In my previous post, I had the following questions:
- Can government expenditure be greater than 100% of gdp?
- Can Gross Fixed Capital Formation of an economy as a whole be negative?
The answer to both is yes. Commenters guessed the right answer and provided the example I was looking for (except the fourth below).
Here are examples to illustrate:
Government Expenditure
- Open Economy: Imagine a small economy with a gdp of $1bn equivalent (easier to visualize than the United States with a gdp of $15tn having government expenditure greater than 100% of gdp). The government in one accounting period purchases weapons from abroad worth $2bn (maybe by sale of reserve assets or by increasing liabilities: irrelevant).
- Closed Economy: Imagine if the government makes large transfers to households who are reducing spending drastically due to increasing uncertainties. They may eventually spend, but that’s eventually. For the accounting period, government expenditure can be large in principle than gdp. Remember, the p in gdp is for product(ion) and the standard formula “GDP = C + I + G” assumes that the government expenditure is for purchase of output and is not making transfers.

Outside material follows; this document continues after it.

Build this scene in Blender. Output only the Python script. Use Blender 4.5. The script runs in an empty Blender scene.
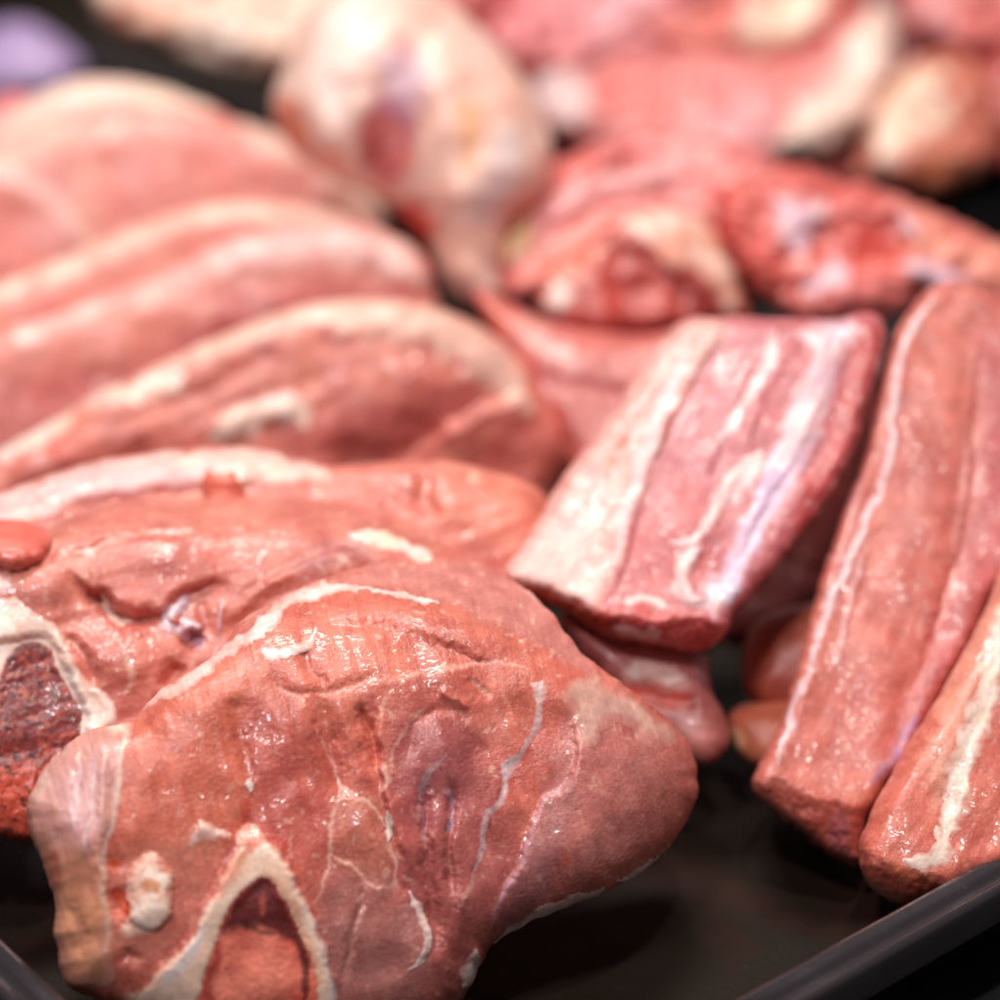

Gross Fixed Capital Formation
- Open Economy: It’s a small economy with the private sector having few firms selling aircrafts abroad. During one period (such as a quarter), firms sell a lot of aircrafts – produced earlier – to the rest of the world and this makes the gross fixed capital formation negative.
- Closed Economy: A bit more implausible than the above there examples but at least mathematically possible and that was what the question was. The example is firms selling huge amount of used cars to households. For households this is consumption and not capital formation. For firms, it is negative capital formation because cars used by firms is used in the production process and is counted as their fixed capital.
Of course, in the examples I ignore consequences (positive or negative) that may happen later.